Não sabemos quanto tempos possuímos na terra, muito menos temos a capacidade de ter a compreensão completa do mundo que nos cerca. Chegamos a um mundo estranho e na maior parte do tempo avesso aos nossos sonhos. Chegamos como uma folha em branco, sem qualquer rabisco ou cor, sem amassos ou rasuras, e quando nos damos conta, o tempo para preenchê-la acabou e a deixamos em branco, da mesma forma que a encontramos quando chegamos, sem sinal de vida, sem qualquer desenho ou palavra, em uma história triste de um silencioso nada.
Estamos sempre com pressa, preocupados com banalidades que não dizem nada a respeito de uma pessoa. Acostumamo-nos com a dor e pouco a pouco vamos nos esquecendo do prazer. Perdemos a capacidade da observação, de olhar e enxergar as belezas presentes no mundo, enxergar as delicias que nos fazem gozar e nos prendem à vida.
Vamos ficando engessados e medrosos conforme vamos envelhecendo. As feridas que acumulamos se transformam em crostas de dor que nos aprisionam e nos impedem de sentir. Ficamos presos dentro dos nossos monstros e nos entregamos à escuridão. E, assim, a vida passa sem nos darmos conta, como se estivéssemos no piloto automático, e a folha vai se tornando mais amarelada e sem vida.
É tolice deixar que o medo nos suplante e os fracassos desnutram a nossa alma. Se a vida é uma folha em branco, devemos riscá-la até a última gota de tinta que nos resta. Sem medo das quedas que inevitavelmente iremos sofrer, afinal, o que há de tão ruim em cair e se ferir? Enquanto caímos e nos ferimos, continuamos a ter cor dentro de nós e permanecemos com a bela capacidade de sentir. Obviamente há dor, mas a dor é o que nos faz mais fortes e nos permite encontrar as verdadeiras felicidades que não são perceptíveis para os que não possuem a capacidade de sangrar.
Lembrando Kafka – “Se você não achar nada nos corredores, abra as portas”. Sempre há novas saídas, novas possibilidades, novas descobertas, novas tintas a serem experimentadas. A vida possui possibilidades infinitas para quem está disposto a procurá-las e alegrias inimagináveis nas simplicidades cotidianas, escondidas no silencioso desespero dos ecos de palavras não ditas.
A vida nunca é uma obra de arte encerrada, mas antes uma reinvenção constante, cheia de magia e tristeza, em proporções desproporcionais, incompreensível a pequena medida que somos.
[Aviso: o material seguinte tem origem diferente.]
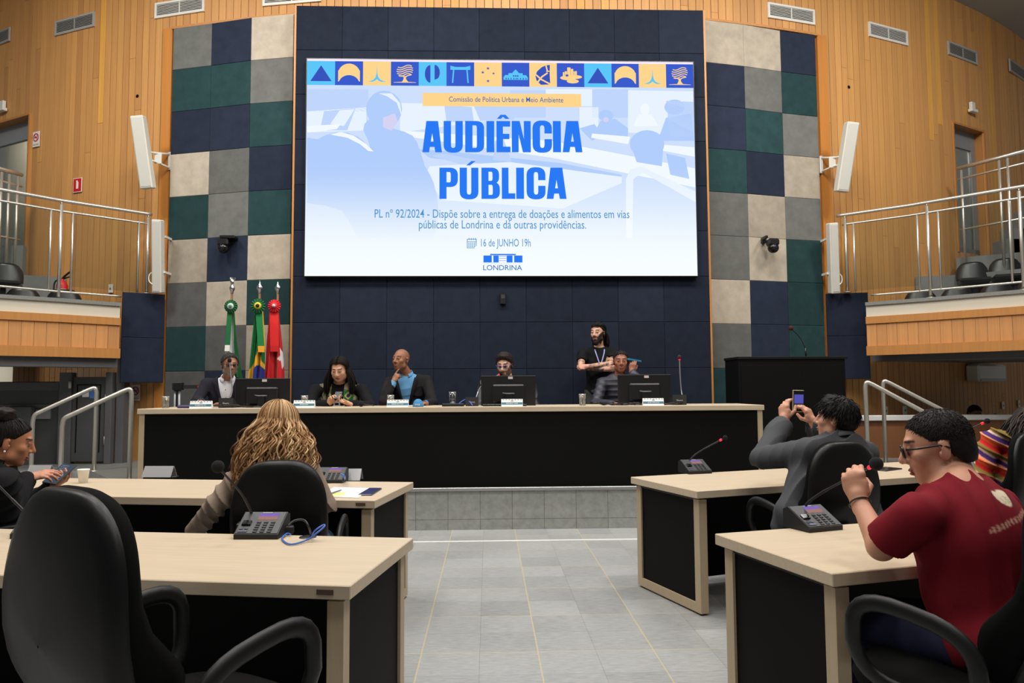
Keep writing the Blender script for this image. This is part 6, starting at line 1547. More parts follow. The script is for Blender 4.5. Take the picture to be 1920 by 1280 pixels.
def combed_locks(p, n, length, cols, mode='part', wave=.004, wfreq=1., spread=.05, r0=.006, r1=.003, seed=0, gravity=(0, 0, -1), vol=.012, y0=(-.085, .074), name='hair', rise=.0):
    """strands combed sideways from a parting, or straight back from the forehead, then hanging"""
    rg = np.random.RandomState(seed); hs = p.hs; G = nrm(gravity); mb = MB()
    for i in range(n):
        lay = .004+rg.uniform(0, vol); ax, ay, az = .078+lay, .098+lay, .089+lay; loc = []; L = length*rg.uniform(.8, 1.08)
        if mode == 'part':
            sx = 1 if rg.rand() < .5 else -1; ys = rg.uniform(*y0); ye = ys*.55-.022+rg.uniform(-.012, .008); the = math.radians(rg.uniform(96, 112))
            for t in np.linspace(0, 1, 9):
                th = the*t; y = ys+(ye-ys)*t**1.3; wv = math.sqrt(max(.04, 1-((y)/(.098+lay))**2)); loc.append((sx*(.002+ax*math.sin(th)*wv), -.012+y, .030+az*math.cos(th)*wv))
            outl = np.array((sx*1., ye*4-.1, 0))
        else:
            xs = rg.uniform(-.076, .076); the0 = math.radians(rg.uniform(-66, -20) if rg.rand() < .6 else rg.uniform(-20, 20)); the0 = max(the0, math.radians(-66+max(0, abs(xs)-.045)/.03*52)); the1 = math.radians(rg.uniform(98, 118))
            for t in np.linspace(0, 1, 10):
                th = the0+(the1-the0)*t; wv = math.sqrt(max(.05, 1-(xs/ax)**2)); loc.append((xs*(1+.1*t), -.012-ay*math.sin(th)*wv, .030+az*math.cos(th)*wv))
            outl = np.array((xs*9, -.8, 0))
        pts = [p.C+p.R@(np.array(q)*hs) for q in loc]; out = p.R@nrm(outl); out = nrm(out-G*(out@G)); b = pts[-1]; sd = np.cross(G, out); ph = rg.uniform(0, 6); fr = wfreq*rg.uniform(.8, 1.25); am = wave*rg.uniform(.5, 1.2); sp = spread*rg.uniform(.3, 1.)
        for t in np.linspace(0, 1, 11)[1:]: pts.append(b+G*L*t+out*sp*math.sin(min(t*1.5, 1)*PI/2)+sd*am*math.sin(ph+fr*t*2*PI)*min(1, t*4))
        k = len(pts); rad = np.interp(np.linspace(0, 1, k), [0, .15, .8, 1], [r0*.5, r0, r0*.8, r1*.5])*rg.uniform(.7, 1.15)
        mb.col = tuple(np.array(lin(cols[rg.randint(len(cols))]))*rg.uniform(.8, 1.25)); mb.tube(pts, rad, 5)
    return mb.build(name, M_HAIR, p.o, col=True)
def hair_base(p, c, t=.008, y0=.0, sl=.95, drop=None, dw=.07, dd=.05, name='hair_underlayer', nape=-.09):
    g = SDF(); hs = p.hs; g.ell(p.T(0, -.014, .030), np.array((.076+t, .096+t, .088+t))*hs, p.R, .02, c); g.ell(p.T(0, -.045, -.03), np.array((.07, .06, .08))*hs, p.R, .03, c)
    if drop is not None:
        for a, b, ra, rb in drop: g.cap(a, b, ra, rb, .03, c)
    def cut(q):
        x = ((q-p.C)@p.R)/hs; return np.maximum(x[:, 1]-np.where(x[:, 2] > -.03, y0+sl*x[:, 2], y0-.028+0*x[:, 2]+.0), -1)*hs
    g.cuts.append(cut)
    def dsp(q):
        x = ((q-p.C)@p.R)/hs; e = np.clip((y0+sl*x[:, 2]-x[:, 1])/.030, 0, 1); return np.where(x[:, 2] > -.02, (t-.0005)*hs*(1-e)**1.5, 0)
    g.disp = dsp
    v, f = g.mesh(p.h); return mesh_obj(name, v, f, np.tile(np.array(lin(c)), (len(v), 1)), M_HAIR, p.o, 1)
def spectacles(p, rim=(24, 24, 28), r=.0022, w=.024, hgt=.017, square=True, lens=None, y=.103):
    mb = MB(); T = p.T
    for sx in (-1, 1):
        pts = []
        for k in range(24):
            a = 2*PI*k/24; e = .6 if square else 1.; x = abs(math.cos(a))**e*math.copysign(1, math.cos(a)); z = abs(math.sin(a))**e*math.copysign(1, math.sin(a))
            pts.append(T(sx*.033+x*w, y-.10*abs(sx*.033+x*w)**1.5, .003+z*hgt))
        mb.tube(pts, r*p.hs, 6, closed=True)
        mb.tube([T(sx*(.033+w), y-.012, .010), T(sx*.076, .06, .010), T(sx*.084, -.005, .010), T(sx*.080, -.03, -.004)], r*p.hs, 6)
    mb.tube([T(-.010, y, .006), T(0, y+.003, .009), T(.010, y, .006)], r*p.hs, 6)
    o = mb.build('glasses', mat('rim_%d_%d_%d' % rim, rim, rough=.3), p.o)
    if lens:
        mb = MB()
        for sx in (-1, 1):
            pts = [T(sx*.033+math.cos(2*PI*k/16)*w*.95, y-.012, .003+math.sin(2*PI*k/16)*hgt*.95) for k in range(16)]; mb.add(pts, [tuple(range(16))])
        mb.build('lens', mat('lens_clear', lens, rough=.05, trans=.9, ior=1.05), o)
    return o
def collar(p, c, r=.066, up=.03, th=.011, tilt=.35, m=None, open_=.35, name='collar'):
    """turned-down collar ring, open at the front"""
    mb = MB(); pts = []; n = 26; U, F_, Rr = p.TR[:, 2], p.TR[:, 1], p.TR[:, 0]; c0 = p.NB*.75+p.T(0, -.02, -.10)*.25
    vs = []; fs = []
    for k in range(n+1):
        a = PI/2+open_+(2*PI-2*open_)*k/n; d = Rr*math.cos(a)+F_*math.sin(a); dz = -tilt*.06*math.sin(a)
        for rr, z in ((r*.94, up), (r*1.02, up+.004), (r*1.28, up-.032), (r*1.22, up-.036), (r*1.0, up-.03)): vs.append(c0+d*rr+U*(z+dz))
    for k in range(n):
        for j in range(5): fs.append((k*5+j, k*5+(j+1) % 5, (k+1)*5+(j+1) % 5, (k+1)*5+j))
    fs += [tuple(range(5))[::-1], tuple(n*5+j for j in range(5))]
    mb.col = lin(c); mb.add(vs, fs, True); return mb.build(name, m or M_CLOTH, p.o, col=True)
def trousers(p, c, inf=.014, paint=None, low=1.0, m=None):
    g = SDF(); g.ell(p.PV, (.168*p.bulk+inf, .118*p.bulk*p.dp+inf, .11*low+inf), p.TR, .03, c); q = p.bulk**.5
    for H, K, A, T_ in p.legs.values(): g.cap(H, K, .080*q+inf, .058+inf, .03, c); g.cap(K, A, .055+inf, .042+inf, .015, c)
    return p.garment('trousers', g, c, m, wrinkle=.004, fr=34, seed=6, paint=paint)
def shoes(p, c=(22, 22, 24)):
    for H, K, A, T_ in p.legs.values():
        g = SDF(); g.cap(A-np.array([0, 0, .04]), T_, .046, .042, .02, c); z0 = T_[2]-.032; g.cuts.append(lambda q, z0=z0: z0-q[:, 2]); v, f = g.mesh(.006); mesh_obj('shoe', v, f, np.tile(np.array(lin(c)), (len(v), 1)), M_SATIN, p.o, 1)

# ------------------------------------------------------------------ the people on the stage
def A_(x, y, Y): return P(x, y, Y=Y)
WHITE = (232, 232, 240)
def jacket(p, c, inf=.026, v=(.10, .30), sleeve_t=1.9, m=None, wr=.004, seed=2, paint=None, fwd=-.01, low=1.15, name='jacket'):
    g = SDF(); p.torso(g, inf, c, .04, low)
    for s in p.arms: p.sleeve(g, s, inf*.62, 0, sleeve_t, c, .004)
    g.cuts.append(p.neck_cut(.072, .035, .012))
    if v: g.cuts.append(p.v_cut(v[0], v[1], fwd))
    return p.garment(name, g, c, m, wrinkle=wr, seed=seed, paint=paint, fold=.007)
def shirt(p, c, inf=.012, name='shirt', neck=.064, sleeves=None, m=None, paint=None, low=1.1, wr=.003, seed=3, ndz=.04, fold=.002, hems=0):
    g = SDF(); p.torso(g, inf, c, .04, low)
    for s, t in (sleeves or {}).items(): p.sleeve(g, s, inf*.8+.002, 0, t, c, .006)
    g.cuts.append(p.neck_cut(neck, ndz, .015))
    if hems: g.cuts += [p.hem('L', hems, .082), p.hem('R', hems, .082)]
    return p.garment(name, g, c, m, wrinkle=wr, seed=seed, paint=paint, fold=fold)
def cuffs(p, c, sides, inf=.016):
    for s in sides:
        S, E, W = p.arms[s]; g = SDF(); d = nrm(np.array(W)-np.array(E)); g.cap(W-d*.05, W-d*.004, .0285*p.bulk**.5+inf, .0285+inf*.75, .01, c)
        g.cuts.append(lambda q, W=np.array(W), d=d: np.maximum((q-W)@d-.004, -((q-W)@d)-.05)); p.garment('shirt_cuff', g, c, h=.004, wrinkle=.001)
def lapels(p, c, x0=.10, depth=.30, inf=.03):
    """folded lapels along the jacket opening"""
    for s in (-1, 1):
        mb = MB(); mb.col = lin(c); vs = []; n = 10; U = p.TR
        for k in range(n+1):
            t = k/n; z = -.0-depth*t; xin = x0*(1-t)*.98; wd = .055*(1-t)**.6*(1 if t > .15 else .75)
            for dx in (0, wd):
                x = s*(xin+dx); 
                y0 = p.dp*(.108*p.bulk)+inf+.012; L = np.linalg.norm(p.NB-p.PV); zc = (z+L*.36)/.22
                y = y0*math.sqrt(max(.12, 1-min(1, (x/(.165*p.bulk**.6+inf))**2)*.8-min(.75, zc*zc*.55)))+.006+.004*(dx == 0); vs.append(p.NB+U[:, 0]*x+U[:, 1]*y+U[:, 2]*z)
        fs = [(2*k, 2*k+1, 2*k+3, 2*k+2) if s > 0 else (2*k+2, 2*k+3, 2*k+1, 2*k) for k in range(n)]; mb.add(vs, fs, True); o = mb.build('lapel', M_CLOTH, p.o, col=True); q = o.modifiers.new('t', 'SOLIDIFY'); q.thickness = .006; q.offset = 1
SK1, SK2, SK3, SK4, SK5, SK6 = (164, 112, 86), (206, 158, 132), (150, 102, 76), (214, 170, 146), (158, 102, 80), (206, 160, 136)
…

Sendo assim, é preciso coragem para se equilibrar no fio da navalha, para fazer de cada desilusão o combustível para ultrapassagens e, acima de tudo, para da falta de algumas tintas inventar novas cores e da falta do pincel transformar os dedos em grandes gizes de aquarela.
A reinvenção é condição necessária para que folhas em branco sejam transformadas em belas obras de arte, marcadas por traços finos e vibrantes, mas também por rasuras, alguns borrões e coisas indecifráveis. Podemos decidir não encontrar a dor ou por sua causa ficarmos sufocados pelas poesias entaladas na garganta. Podemos ficar desencorajados a continuar pintando pelas intermináveis pedras que aparecem nos nossos caminhos. Podemos chegar ao fim da vida com folhas em branco ou com apenas alguns borrões, que nunca foram passados a limpo por medo de continuar se sujando. Mãos limpas não constroem quadros bonitos, porque para se fazer arte é preciso estar disposto a se sujar.
Se a vida é uma folha em branco não perca a oportunidade de transformá-la, a todo o momento, independente das circunstâncias, em algo que seja permanente e supere a nossa finitude, pois o fim, bem como as pedras, não é avisado e papel em branco não possui vida, portanto, é amassado, esquecido e jogado fora, como uma história triste de um silencioso nada.
RESUMO:
A vida nunca é uma obra de arte encerrada, mas antes uma reinvenção constante, cheia de magia e tristeza, em proporções desproporcionais, incompreensível a pequena medida que somos. Sendo assim, é preciso coragem para se equilibrar no fio da navalha, para fazer de cada desilusão o combustível para ultrapassagens e, acima de tudo, para da falta de algumas tintas inventar novas cores e da falta do pincel transformar os dedos em grandes gizes de aquarela.